Okay, maybe most well-adjusted adults would rather forget about BO and other indignities of adolescent life. But author Delia Ephron has managed to turn the zits and zags of growing up into publishable profit. Her How to Eat Like a Child, a highly popular 1978 paperback, told readers how to properly consume everything from animal crackers ("Eat each in this order—legs, head, body") to cooked carrots ("On way to mouth, drop in lap, smuggle to garbage in napkin"). The slight volume sold 250,000 copies and just last month was turned into a musical special on NBC.
So it was almost inevitable that Ephron, 37, would take on the specters of acne and worse in her just-published sequel, Teenage Romance, or How to Die of Embarrassment (Viking, $9.95). The book harks back to Ephron's own adolescent angst at Beverly Hills High. She was the second of four daughters in a family of overachievers—her screenwriter parents Henry and Phoebe Ephron wrote Carousel and Desk Set and big sister Nora has won acclaim for her collected articles {Crazy Salad). The children were often used as grist for their parents' writing mill. "If you said something witty at the dinner table," Delia recalls, "my father would say, 'That's a great line. I've got to write it down.' "

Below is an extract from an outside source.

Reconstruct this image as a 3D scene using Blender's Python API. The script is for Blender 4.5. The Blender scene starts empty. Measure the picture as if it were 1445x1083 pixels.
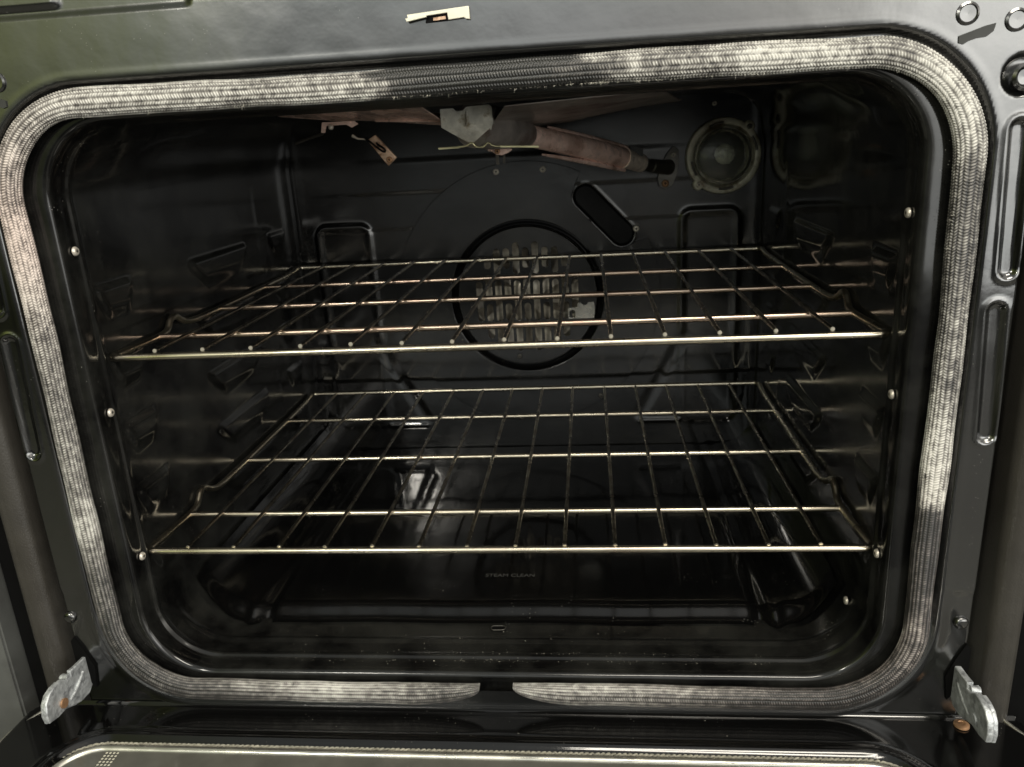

Now that Delia is an author, she is getting a bit of good-natured revenge. Parents, clumsy males and yucky social studies teachers are among the villains in her slender book illustrated with amiable cartoons by New Yorker artist Edward Koren. Delia offers unerring advice on attending a slumber party ("Offer to pierce somebody's ears; explain that if you put ice on her earlobes, she won't feel a thing"), going on a first date ("Do not go to the bathroom even if you have to") and worrying ("Worry that everyone is in on the joke but you").
To insure her advice was still on target, Ephron interviewed 75 or so teens at secondary schools in New York and California. "They say teens today are more sophisticated, but I believe they're just as nervous and embarrassed as ever," she reports. "The girls still worry about getting pregnant kissing; the boys are as preoccupied as ever with 'getting it.' "
Ephron admits to a rambunctious adolescence. The good times included strolling down school halls with notebook rings in her nose. But her bravado often gave way. She jammed a spiked heel into a date's foot during her first kiss—and then was afraid to move it. "There's no way to grow up without being in some dreadful, middle place," she believes.
Delia managed, nevertheless, to mature into a fairly normal history major at Barnard. At 25, she married a young philosophy professor at Brown University in Providence, R.I., where she started a crafts business. Three crafts books followed. But at 31 and freshly divorced, Delia moved to New York and became a free-lance writer with the help and encouragement of sister Nora ("I love the subject of sibling rivalry," Delia says. "In many ways, it makes the world go round").
One day, while eating chocolate pudding (bottom first, skin last), Delia got the idea for How to Eat Like a Child. A career was launched. Today, having successfully milked the past, she is writing a screenplay for Walt Disney. Ensconced in West L.A., she shares a house with Jerome Kass, a screenwriter who wrote Queen of the Stardust Ballroom for TV.
Despite success, Ephron still tools about in a small Fiat and shops modestly. "What I've earned simply means that I can order the most expensive thing on the menu in a restaurant, if I feel like it," she says. And, of course, she can still eat it like a child.